Но Фёдор Абрамов показал нам другую войну. Война в его произведениях – в судьбах и душах людей, «ковавших» победу. Да, на страницах его книг не рвутся снаряды, не кипят рукопашные бои, не горят города и сёла. Но война где-то рядом, совсем близко, в скупых письмах – весточках с фронта, в похоронках, «заваливших» стариков, жён и детей, в изнуряющем труде ради Великой Победы.
Абрамов не делил войну на передовую и тыл, она была для него одна, была единым целым: и солдаты в окопах, и «бабья, подростковая и стариковская война в тылу». И вот эта война в тылу «была не менее страшной и героической, чем война на фронте». «Так можно ли говорить, что я не писал о войне?» – твёрдо заявит Абрамов в своём очерке «Ответ читателям».
Но ведь именно война и «дала» Абрамова литературе, «подсказала» тему и… сохранила его жизнь. Именно сохранила! Не получи он второго ранения, не будь «списанным» на время с воинской службы, он наверняка, да что там наверняка, точно бы погиб в тех жестоких, наполненных сущим адом боях за Ленинград. А если бы и выжил, кто знает, дошёл ли до победного Мая 1945 года…
Ныне в его родной Верколе едва ли не каждый дом отмечен солдатской звёздочкой, а на некоторых и по три, а то и по четыре пятиконечные звезды – по числу ушедших на фронт. Из 143 ушедших на фронт веркольцев в свои дома возвратились лишь шестьдесят восемь, остальные полегли на полях сражений. Из тридцати восьми жителей, носивших фамилию Абрамов и ушедших на фронт, семнадцать не дожили до Великой Победы.
«В первый же день войны я записался в народное ополчение и в течение лета и осени 1941 года участвовал в боях за Ленинград», – собственноручно укажет Фёдор Абрамов в своей анкете, заполненной в день подачи заявления о вступлении в Ленинградское отделение Союза писателей 26 марта 1959 года{31}.

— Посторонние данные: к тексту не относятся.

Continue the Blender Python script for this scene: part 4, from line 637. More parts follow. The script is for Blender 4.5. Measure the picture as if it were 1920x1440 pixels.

В тот воскресный день, 22 июня 1941 года, известие о начавшейся войне застало Федю Абрамова на улице. Июнь – горячая студенческая пора, сессия в самом разгаре: подготовка к экзаменам и, конечно же, думы о скорых каникулах. Абрамов «на пороге» четвёртого курса. Половина лет обучения уже за плечами. «…Подходил к общежитию. Или вышел из читалки…» – запишет Абрамов много лет спустя в своих многочисленных набросках, раздумьях к «Белой лошади», воскрешая в памяти события того рокового дня. Наверняка он, как и все, тем полднем (выступление по радио заместителя председателя Совета народных комиссаров и народного комиссара иностранных дел СССР Вячеслава Михайловича Молотова передавалось ровно в полдень 22 июня 1941 года) стоял под репродуктором и слушал страшную весть.
О неизбежности войны говорили много, и всё равно известие о ней было поистине громом среди ясного неба. Вмиг всё стало иным – и день, и город, и люди.